Histoire du quinquennat

Alain Juppé : "L'UMP doit clarifier ses valeurs" LE MONDE du 18.06.2012

Quelle est votre analyse de ce scrutin ?

C'est une nette victoire pour le Parti socialiste, qui dispose d'une majorité absolue des sièges à l'Assemblée nationale. La principale explication de cette poussée de la gauche particulièrement forte, c'est le calendrier électoral qui fait que la présidentielle commande tout. D'autre part, l'argument utilisé par les socialistes pour faire peur aux Français en brandissant le spectre de la cohabitation a fonctionné. Pour autant, il n'y a pas d'enthousiasme pour le PS, comme en témoigne le taux d'abstention très élevé.

Le Front national entre à nouveau à l'Assemblée ; qu'en pensez-vous ?

Ils sont beaucoup moins nombreux qu'en 1986, quand François Mitterrand avait instauré la proportionnelle, et beaucoup moins que si le Parti socialiste rétablissait la proportionnelle, comme il envisage de le faire. La gauche n'a pas à avoir de comportement de vierge effarouchée par rapport à ça. Je ne vois pas pourquoi on se focalise là-dessus : soit on interdit le Front national, soit on estime qu'un élu est un élu.

Etes-vous en accord avec la stratégie "ni Front national ni front républicain" adoptée par l'UMP ?

Nous l'avons adoptée collectivement. Nous avons une incompatibilité de valeurs, de programme et de stratégie avec le FN: de valeurs, car ce parti n'a jamais clarifié ses positions sur l'antisémitisme et la Shoah ; de programme, car on ne peut pas s'entendre avec un parti qui prône la sortie de l'euro; de stratégie, enfin, car le Front national fait tout pour nous faire battre. D'un autre côté, nous ne pouvons pas nous allier avec une gauche que nous combattons.

Certaines personnalités de l'UMP, comme Nathalie Kosciusko-Morizet, estiment à titre personnel préférer voter pour un candidat PS en cas de duel avec le Front national ; qu'en pensez-vous ?

Ça dépend des cas.

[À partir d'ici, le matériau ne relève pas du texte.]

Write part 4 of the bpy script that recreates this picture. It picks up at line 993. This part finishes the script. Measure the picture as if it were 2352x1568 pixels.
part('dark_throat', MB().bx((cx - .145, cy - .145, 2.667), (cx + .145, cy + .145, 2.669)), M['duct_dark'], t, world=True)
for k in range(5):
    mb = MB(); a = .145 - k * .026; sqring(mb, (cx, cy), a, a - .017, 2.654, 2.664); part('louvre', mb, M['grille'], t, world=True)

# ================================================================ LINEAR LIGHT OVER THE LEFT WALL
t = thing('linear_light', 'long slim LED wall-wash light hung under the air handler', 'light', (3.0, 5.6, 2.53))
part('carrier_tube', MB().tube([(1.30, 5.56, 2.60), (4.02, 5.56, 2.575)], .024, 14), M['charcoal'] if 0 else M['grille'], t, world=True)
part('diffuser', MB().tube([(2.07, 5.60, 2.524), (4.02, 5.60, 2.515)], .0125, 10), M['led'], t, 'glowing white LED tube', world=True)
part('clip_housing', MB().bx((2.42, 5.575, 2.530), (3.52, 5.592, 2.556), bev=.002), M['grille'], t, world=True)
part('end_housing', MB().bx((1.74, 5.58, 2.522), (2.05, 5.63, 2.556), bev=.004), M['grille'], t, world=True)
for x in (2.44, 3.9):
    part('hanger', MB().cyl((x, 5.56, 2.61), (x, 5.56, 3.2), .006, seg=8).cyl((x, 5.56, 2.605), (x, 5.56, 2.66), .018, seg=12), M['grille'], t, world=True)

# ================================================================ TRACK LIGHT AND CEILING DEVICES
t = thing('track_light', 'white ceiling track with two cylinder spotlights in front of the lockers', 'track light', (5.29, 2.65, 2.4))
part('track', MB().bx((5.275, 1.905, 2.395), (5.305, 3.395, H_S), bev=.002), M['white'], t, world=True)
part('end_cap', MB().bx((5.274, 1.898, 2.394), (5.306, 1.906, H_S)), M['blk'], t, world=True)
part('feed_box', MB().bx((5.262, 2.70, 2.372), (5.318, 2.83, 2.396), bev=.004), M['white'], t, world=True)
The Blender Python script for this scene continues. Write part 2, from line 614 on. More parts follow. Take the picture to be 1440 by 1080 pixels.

Si le candidat socialiste est un social démocrate fréquentable, pourquoi pas. Si c'est un excité mélenchoniste, certainement pas.

Que doit faire désormais l'UMP ?

Deux choses. Nos parlementaires doivent d'abord se mettre en ordre de marche. Le PS a fait des promesses, on attend maintenant la facture. Le débat sur la loi de finances rectificative va être, à cet égard, extrêmement important. On va voir si le matraquage fiscal ne touche que les plus riches ou s'il impacte également les classes moyennes. J'attends d'entendre le gouvernement sur la croissance car, pour l'instant, il n'est que dans l'incantation.

La deuxième tâche qui nous attend est la préparation du congrès du mois de novembre, avec un souci prioritaire, mettre au clair ce qui nous rassemble. Si l'on se limite à s'intéresser à ce qui nous distingue, ce n'est pas suffisant. Les courants, c'est bien, mais il faut d'abord clarifier.

L'UMP n'est donc pas au clair ?

Apparemment non, quand on entend certains de nos amis affirmer qu'ils se reconnaissent dans les valeurs du Front national. Il y a un trouble dans notre électorat, mais notre rôle n'est pas de reproduire ce qui se dit sur les marchés, de suivre les tendances, il faut tracer une voie. Nous devons clarifier nos positions par un travail commun sur la charte des valeurs de l'UMP, qui date de 2002 et nécessite d'être réactualisée.

Quelles sont, selon vous, ces valeurs que l'UMP doit réaffirmer ?

Je crois en une France entreprenante et travailleuse, à l'économie de marché et à la récompense du travail. Je crois également en une France juste et solidaire, ce qui ne veut pas dire l'assistanat, mais la responsabilité, l'éducation. Troisièmement, je crois en une France qui doit être moteur d'une Europe non bureaucratique, mais politique, capable de défendre plus efficacement ses intérêts économiques et sociaux.

Le quatrième pilier, c'est l'attachement à la nation, qui se construit sur une intégration réussie et suppose le rejet de la xénophobie et de l'islamophobie. C'est notre différence fondamentale avec le Front national.

Serez-vous candidat à l'élection pour la présidence de l'UMP ?

Je ne souhaite pas aborder cette question aujourd'hui. Ce serait inconséquent de se lancer dans des candidatures au lendemain d'une défaite. Le moment des candidatures viendra dans le courant du mois d'août.